Components Required for 100 watts inverter circuit
- IC – CD4047 – 1
- MOSFET IRF540 -2
- Resistor – 330 ohm – 1
- Resistor – 220 ohm – 2
- Resistor – 1k ohm – 2
- Resistor – 390k ohm – 1
- Diode – 1N4007 – 1
- Switch – 1
- Capacitor – 0.01uF – 1
- Capacitor – 0.1uF
- Transformer – 150VA – 1
- 12v Battery-1
Circuit Diagram of the inverter circuit
Working Detail of 100 watts Inverter circuit
CD4047 is a multi-vibrator with very low power consumption. It can operate in a mono-stable multi-vibrator and also a stable multi-vibrator. In a stable multi-vibrator mode, it operates in free-running or gate-able modes and also provides good stable frequency stability. It generates a 50% duty cycle that creates a pulse that is applied to the inverter circuit. This is the main use of IC CD4047.
IRF540 is an N-channel MOSFET that is mainly used in switching regulators, switching converters relay drivers, etc. The reason behind using MOSFET in the INVERTER circuit is a high switching transistor that works in very low gate drive power and has high input impedance.
Explanation of 100 watts inverter circuit
- In this 100 watts inverter circuit diagram, we observe that the 12V battery is connected to the diode LED and also connected to the pin8, PIN7, PIN9, and PIN12 of the IC. The positive power supply is also to pins 4,5,6 and 14 which are stable and complement the stability of the IC CD 4047. The Basic function of the Diode in the circuit is to prevent reverse current.

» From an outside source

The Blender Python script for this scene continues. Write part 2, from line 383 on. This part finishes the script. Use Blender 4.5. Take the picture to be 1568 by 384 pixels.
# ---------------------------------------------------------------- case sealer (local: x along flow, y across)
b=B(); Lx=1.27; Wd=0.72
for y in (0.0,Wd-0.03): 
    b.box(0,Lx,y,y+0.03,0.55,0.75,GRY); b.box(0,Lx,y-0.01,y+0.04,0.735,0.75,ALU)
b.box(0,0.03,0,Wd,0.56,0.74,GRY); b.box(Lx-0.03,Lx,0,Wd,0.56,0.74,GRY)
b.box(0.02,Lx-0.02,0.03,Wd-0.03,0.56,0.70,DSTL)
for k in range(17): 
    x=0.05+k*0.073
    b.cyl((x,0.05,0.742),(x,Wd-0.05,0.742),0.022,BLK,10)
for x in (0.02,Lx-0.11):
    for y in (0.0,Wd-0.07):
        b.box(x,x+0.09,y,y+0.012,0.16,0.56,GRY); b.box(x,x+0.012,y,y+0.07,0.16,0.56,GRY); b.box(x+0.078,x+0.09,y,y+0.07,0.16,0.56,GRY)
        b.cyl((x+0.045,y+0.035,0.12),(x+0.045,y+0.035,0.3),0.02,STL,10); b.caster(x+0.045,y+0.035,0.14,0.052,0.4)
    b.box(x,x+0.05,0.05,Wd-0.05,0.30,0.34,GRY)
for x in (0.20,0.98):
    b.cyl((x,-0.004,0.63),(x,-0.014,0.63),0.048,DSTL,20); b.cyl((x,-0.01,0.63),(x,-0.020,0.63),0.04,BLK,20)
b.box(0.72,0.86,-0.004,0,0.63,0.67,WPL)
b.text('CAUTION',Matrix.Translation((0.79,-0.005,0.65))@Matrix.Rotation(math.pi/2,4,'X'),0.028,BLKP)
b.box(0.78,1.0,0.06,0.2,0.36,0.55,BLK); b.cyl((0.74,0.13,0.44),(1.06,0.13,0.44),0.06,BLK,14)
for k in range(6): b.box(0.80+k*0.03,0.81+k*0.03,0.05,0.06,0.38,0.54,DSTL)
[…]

- CD4047 IC works in the stable multi-vibrator mode To work it in a stable multi-vibrator mode we need a capacitor that is connected between the pin1 and pin3 of the IC. Pin2 is connected through the resistor and a variable resistor to change the output frequency of the inverter. Pins 10 and 11 of the IC are connected to the gate of the IRF540. The output frequencies of pins 10 and 11 generate frequency with a 50% duty cycle.
- The output frequency is connected to the MOSFET through 220-ohm resistors which will help to prevent the loading of the MOSFET. The main AC current is generated by both MOSFET (IRF540). Here MOSFET acts as two electronic switches.
- The output AC is given to the step-up transformer of the secondary coil from this coil to increase AC voltage. These voltages depend on the power of the transformer.
- In this way, DC is converted into AC Current.
Notes
- The battery can be a 12V/ 6Ah lead-acid battery.
- MOSFET must be fitted with one proper heat sink to protect.
- Transformer can be a 9-0-9 V primary, 230V/110v secondary, or 150VA transformer.
- There is a very simple one suitable for low-grade applications not for high watts output.